Bringing MIT and India closer together

Tata Center Annual Symposium explores many pathways for MIT research to have an impact in India and the developing world

Ben Miller MIT News

On Sept. 29, influential thinkers from across the globe came together for the Tata Center for Technology and Design Annual Symposium at the MIT Media Lab. MIT faculty were joined by leaders from India’s business, nonprofit, and government sectors in a series of lively panel discussions on the challenges and opportunities of applying MIT research in India and the developing world.

In his keynote address, entrepreneur and philanthropist Gururaj “Desh” Deshpande encouraged MIT faculty and students to see research in the developing world as a unique prospect. “I don’t want you to underestimate the insights that come from working with resource-constrained communities,” he said. “When a professor assigns a problem, it’s homework. When a student goes into the field and finds a problem to solve, it’s an entrepreneurial experience.”

As if to prove his point, Katherine Taylor SM ’15, a former Tata Fellow and now CEO of Khethworks, told the assembled crowd about her experiences developing an optimized solar irrigation pump. It was a problem, she said, that her team stumbled upon almost by accident. Now they’ve taken a market-driven approach to solving it. “We’re a for-profit company because we believe that’s the best way to achieve scalability and reach the 30 million farmers who can use our pump.”

Assistant Professor Amos Winter of the Department of Mechanical Engineering added, “We can do social good while also making a profit.
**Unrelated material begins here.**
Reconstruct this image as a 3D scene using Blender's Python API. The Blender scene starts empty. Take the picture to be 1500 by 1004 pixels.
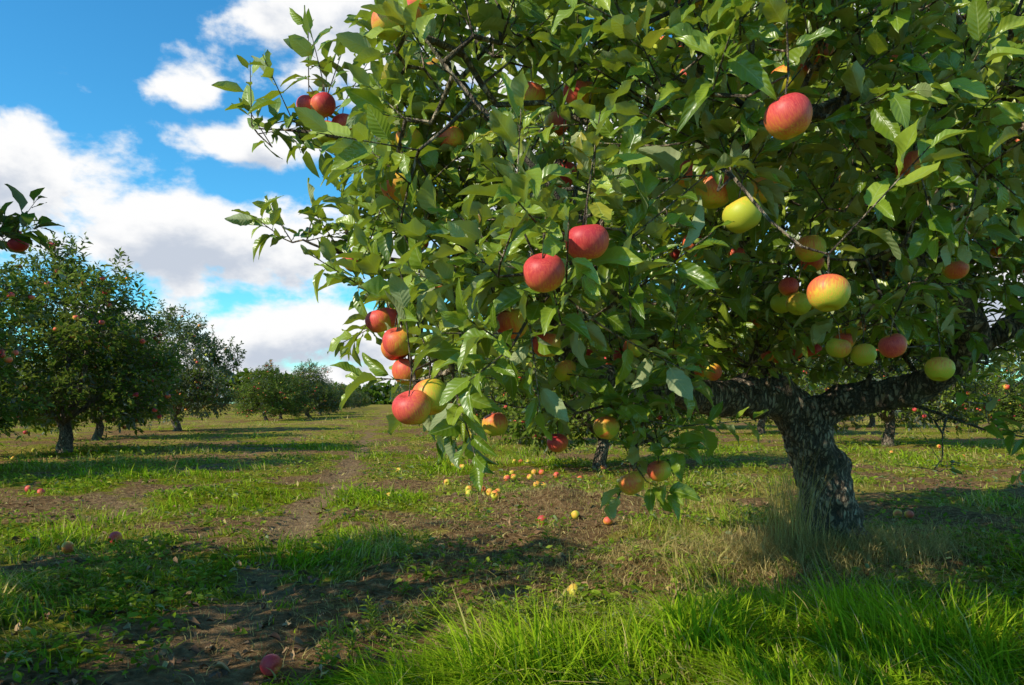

Those two are not mutually exclusive.” A profit incentive, he argued, could help technology have a wider reach. “We’re not just addressing developing market issues, we’re addressing global issues.”

Social entrepreneur Harish Hande, founder of the Solar Electric Light Company of India, said we should look at the poor “not as beneficiaries, but partners.” He emphasized the need for a holistic approach to any problem. “Unless we look at all parts of the puzzle together, we will not be able to create an appropriate solution from end-to-end.”

A persistent theme throughout the day was the importance of establishing relationships with local partners who can help assemble that puzzle: identifying problems that require solutions, providing connections to the community, and aiding in distribution.

At the Tata Center project expo, attendees were able to chat with the researchers, have their heart health tested by a smartphone, see a next-generation irrigation system pump water, handle bricks made of Indian boiler ash, and more. Photo: Justin Knight

This theme resonates with the core mission of the Tata Center: to train engineers and entrepreneurs who can work closely with local partners and community members to create appropriate, practical solutions for resource-constrained communities. Founded in 2012 at MIT, the Tata Center supports graduate students and faculty engaged with a broad spectrum of issues impacting the developing world.

“MIT is not arriving in India with answers,” said Professor John Ochsendorf of the Department of Architecture. “We have to listen with humility to our Indian partners.” The idea for Ochsendorf’s Tata Center project, Eco-BLAC Bricks, originated with local government in the industrial city of Muzaffarnagar, India. “Answering questions is easy, finding the good questions to ask is the real challenge in research. I’ve been on the MIT faculty for 14 years, and working with the Tata Center is the first time I’ve seen direct impact from our projects.”

The Deshpande Foundation’s Raj Melville echoed this sentiment: “Working on the ground with organizations that understand what is critical helps refine your ideas.”

In that spirit, Sandeep Virmani of the India-based Hunnarshala Foundation laid out a number of research questions he hoped MIT faculty could engage with. They ranged from groundwater recharging, to decentralized sewage services for informal settlements, to animal husbandry. Virmani’s organization specializes in building technology, and is preparing to erect 30,000 low-income homes in the city of Bhuj using designs created in collaboration with the Tata Center. Meanwhile, the state of Gujarat has incorporated Tata Fellow Chris Porst’s research on confined masonry into the state building code.

The Tata Center Annual Symposium was just one example of increasing connection between MIT and India. A few days earlier, a contingent of Tata Center researchers, including Taylor, met with Indian Prime Minister Narendra Modi. On Sept. 24, India’s minister for coal, power, and renewable energy, Piyush Goyal, paid a visit to MIT. Goyal sought expertise from the MIT Energy Initiative and the Tata Center to help meet India’s ambitious energy targets, and both sides are working toward a bi-lateral collaboration.

A lunchtime expo gave symposium attendees a first-hand look at Tata Center projects, and the event concluded with the release of the Tata Center’s yearly call for proposals, which invites MIT principal investigators to apply to receive holistic support for their research.

R. Venkat of the Tata Trusts encapsulated the message of the day when he said, “There is a strong economic incentive to make products and solutions for India. But we should not be driven by an excess of greed; our mission is to make a difference.”